The US has about 110 (25% of US ICBMs escaped. Lets give the Russians a break here) warheads on their way to Russia. They will be targeted at Russian command and control systems. The reason that this response is picked is because the best option for the US was to cut the Command and Control links between their subs and the Russian leadership.
The US retains about 128 ready SLBMs (the rest are in port and will require between 2 hours and 7 days to make ready) with about 500 warheads.
In the scenario, the Russian leader now calls the US and asks for surrender? Why?
Actually, no, he doesn't.
3) Depressed trajectory
The US attack option would also order the deployed US SSBNs to fire a large number of their missiles at command and control targets. The SLBMs can use a technique called depressed trajectory to decrease flight time at the expense of range and accuracy. Since the targets in this case will not be silos, the accuracy loss is not a major concern.
The other advantage is the short flight time of these weapons. The Russians will have about 3 minutes from detection to the first detonations on top of their command centers.
It is unlikely the Russian leadership will even have a chance to pick up the phone to ask the US president for surrender, before his communications are disrupted. If he is not killed.
In short, the idea that the Russians could execute a first strike that would be effective in crippling the US nuclear forces and forcing a surrender is not grounded in reality.
Even if we assume that the US does not deploy its SLBMs, the US is still in possession of a major warhead advantage, an intact command and control network, and the ability to launch a DT attack using those SLBMs that the Russians would have little time to react to.
The Russian situation is dire. Their surviving nuclear weapons are in submarines that patrol in protected bastions hear their coasts and are unable to deliver DT type attacks. Their command and control systems have been disrupted by the surviving US ICBMs, and they have not accounted for NATO at all.
At this point, the Russians would be better off calling the US to surrender, rather than to demand it themselves.
Targets within 5000km of Soviet bases can be hit with IRBMs (IRNFT won't be signed until 1987/88). That covers European NATO, the Middle East, and North America as far as the Pacific NW.

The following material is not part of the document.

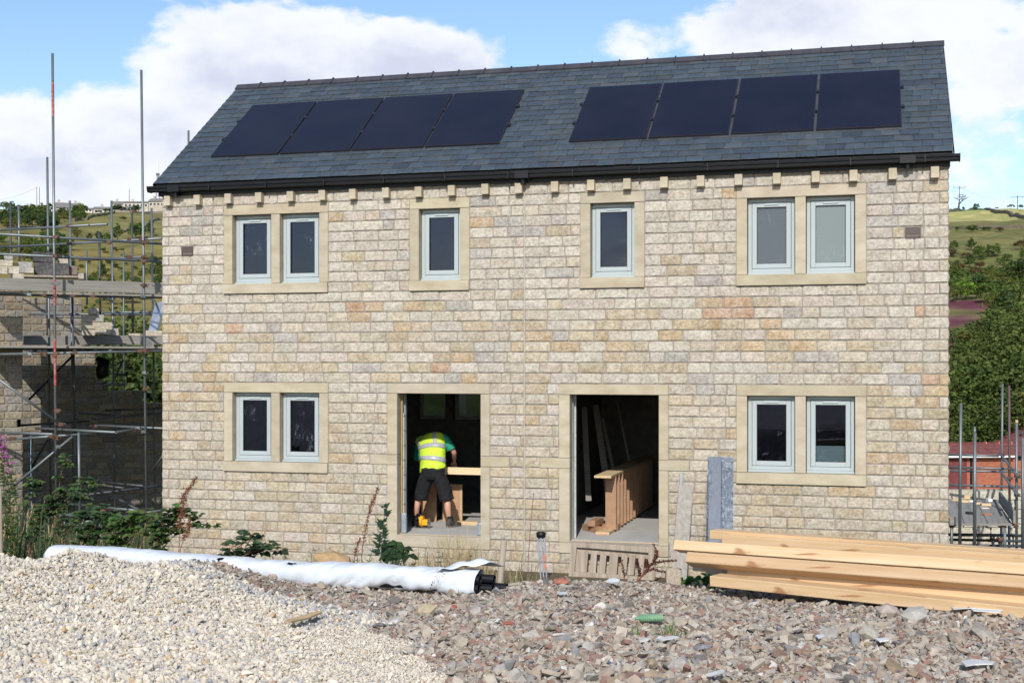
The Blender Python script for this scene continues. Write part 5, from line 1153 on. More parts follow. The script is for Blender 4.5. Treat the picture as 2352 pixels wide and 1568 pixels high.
bwall('front_wall', fo, 4.0, 0, -1.3, 4.5, top_front, 43)
mb = MB(); a = fo + ub * 3.98 + vb * .12 - ul; b = a + vb * 2.7; mb.add([a + Vector((0, 0, -1.3)), b + Vector((0, 0, -1.3)), b + Vector((0, 0, 3.99)), a + Vector((0, 0, 3.99)), a + Vector((-.11, 0, -1.3)), b + Vector((-.11, 0, -1.3)), b + Vector((-.11, 0, 3.99)), a + Vector((-.11, 0, 3.99))], [(0, 1, 2, 3), (4, 7, 6, 5), (3, 2, 6, 7)]); mb.build('return_wall', MT['mortar'], ubd)
SB = {}
def sblock(name, x0, x1, y0, y1, Z, col, label, m='stone_far', rz=.35, dep=.2, cat='block', group=None):
    c = P((x0 + x1) / 2, y1, Z); w = (x1 - x0) / F * Z; h = (y1 - y0) / F * Z; mb = MB(); rs = random.Random(int(x0 * 7 + y0))
    j = lambda: rs.uniform(-.006, .006)
    v = [(sx * w / 2 + j(), sy * dep / 2 + j(), z + j()) for z in (0, h) for sy in (-1, 1) for sx in (-1, 1)]
    mb.add(v, [(0, 2, 3, 1), (4, 5, 7, 6), (0, 1, 5, 4), (2, 6, 7, 3), (0, 4, 6, 2), (1, 3, 7, 5)], col); o = mb.build(name, MT[m], None, bevel=.012); o.location = c; o.rotation_euler = (0, 0, rz); return tag(o, label, cat, group)
G_ = 'loose blocks on the upper scaffold platform'
cb = (.085, .082, .085); st_ = (.47, .42, .34); sg = (.36, .345, .33)
for a in [(80, 118, 604, 633, 26.2, cb, 'dark concrete block, lower left of the dark pair behind the tall front pole', 'concrete_block'), (119, 158, 605, 633, 26.3, cb, 'dark concrete block, lower right of the dark pair behind the tall front pole', 'concrete_block'), (77, 125, 580, 603, 26.6, (.065, .06, .062), 'darkest long block on top of the two dark concrete blocks', 'concrete_block'),
          (133, 156, 595, 611, 26.9, st_, 'pale rounded stone just right of the topmost dark block', 'stone_block'), (160, 178, 611, 632, 26.5, (.2, .16, .13), 'brown square block at the right end of the block pile', 'stone_block'), (-4, 29, 597, 612, 25.3, st_, 'pale stone block at the left picture edge, upper one of the wall top', 'stone_block'),
          (-6, 17, 613, 630, 25.2, st_, 'pale stone block at the left picture edge, lower one of the wall top', 'stone_block'), (18, 44, 613, 629, 25.3, (.5, .46, .38), 'pale cream stone block second from the left edge on the wall top', 'stone_block'), (42, 74, 602, 628, 26.0, sg, 'grey rough block between the cream stones and the dark blocks', 'stone_block'),
          (31, 54, 629, 640, 25.2, (.48, .44, .36), 'flat cream stone resting on the grey toe board at the left', 'stone_block'), (63, 78, 616, 628, 25.9, (.5, .45, .38), 'small cream stone touching the dark concrete blocks', 'stone_block'), (180, 192, 628, 641, 26.2, (.4, .37, .33), 'small tilted stone at the right end of the board under the blocks', 'stone_block'), (10, 30, 586, 597, 25.7, sg, 'small grey block peeping over the left wall top', 'stone_block')]:
    sblock(a[7], *a[:7], group=G_)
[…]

Which still means you have the issues of range and limited ICBMs for targets in CONUS and outside of that; Moscow will probably want to hit places like Clark AFB in the Philippines and Diego Garcia in the Pacific, for instance. That they can hit targets in Europe with IRBMs doesn't address the fundamental issue already pointed out, given I've only been talking for the most part about American strategic targets.
MIRVs mean not all 2000 of the warheads targeted at the US in this scenario require a separate missile, especially missile fields and densely-packed targets (there were IIRC about 7000 warheads loaded on the ICBM force in the mid-to-late 80s). That allows you to make a few efficiencies.
Except, as already pointed, MIRVs don't enable such efficiencies in targets like Silos, which is why the Soviets had specifically designed ICBMs for such purposes given Silos are hardened. See the above citation which goes over this nice.
Soviet Long Range Aviation was integral to nuclear planning until the end of the Cold War, especially for countervalue targets that you can wait 5 or 6 hours to hit after the first strike nails the key C3 targets. Even if a Bear is a lumbering target that can be intercepted easier than an SS-18, a few squadrons of those loaded out with Kh-20s still gives you leeway to hit a lot of second-tier targets, particularly if the DEW Line and USAF interceptor bases have been hit in the first wave. The Backfires (M1.5 strategic bomber with a good 7000km range) are an even better bet, and there's a few hundred of them.
Which are also limited in range, numbers and capabilities; Soviet long range aviation was already long on the backseat to ICBMs and SLBMs by the 1980s, they never had a capability like SAC and this also runs into the issue it takes 30 minutes or less for an American ICBM or SLBM to destroy said bases before the bombers can take off.
SLBMs have a pretty impressive range in this era - about 7000km for the R29 deployed on the Delta III boats - and even if kickoff happens quickly in an AA83 scenario and a lot of the sub force is at anchor, that gives contingency options for more targets within range on coastlines.
And their bastion areas were before the GIUK and Kuriles, given NATO supremacy at sea with their attack submarines and ASW forces. Said bastion areas are outside the range of hitting South Africa or Australia, for example.
Given the above, I think it's a perfectly rational calculation for the Sovs to make to allocate a relative handful of their 2,000 ICBMs for isolated strikes on limited numbers of key targets in a range of major neutrals and allies further afield. The strategic logic of prioritising Canberra and Brasilia over Rochester and Las Vegas starts to look pretty good once you've already hit the rest of the US.
Not really, given the U.S. is a nuclear power with global military capability while Australia and Canberra aren't, even before you factor in the strategic difficulties of such targeting. For what it's worth the Aussies have declassified their Cold War files,
which revealed they had no intelligence to suggest the Soviets ever targeted their cities.
The value proposition of sacrificing maybe 40 or 50 ICBMs (again, out of two thousand) is: disrupting NATO-allied/-adjacent response (Seventh Fleet can't berth at Sydney if it no longer exists); neutralisating potential threats from major non-aligned powers; limiting the ability of NATO-friendly states to give aid and comfort to NATO remnant forces (highly-centralised regimes like PRI Mexico or the Brazilian junta will be in a very poor position to do anything if their capital is hit), and; cutting off access to key resources that will allow NATO to survive and rebuild post-war (if you hit Caracas or Lagos, how much government will be left to administer the oilfields?).
Beyond the fact ICBMs can't even reach those targets? What is the distance from Kiev to Brasilia?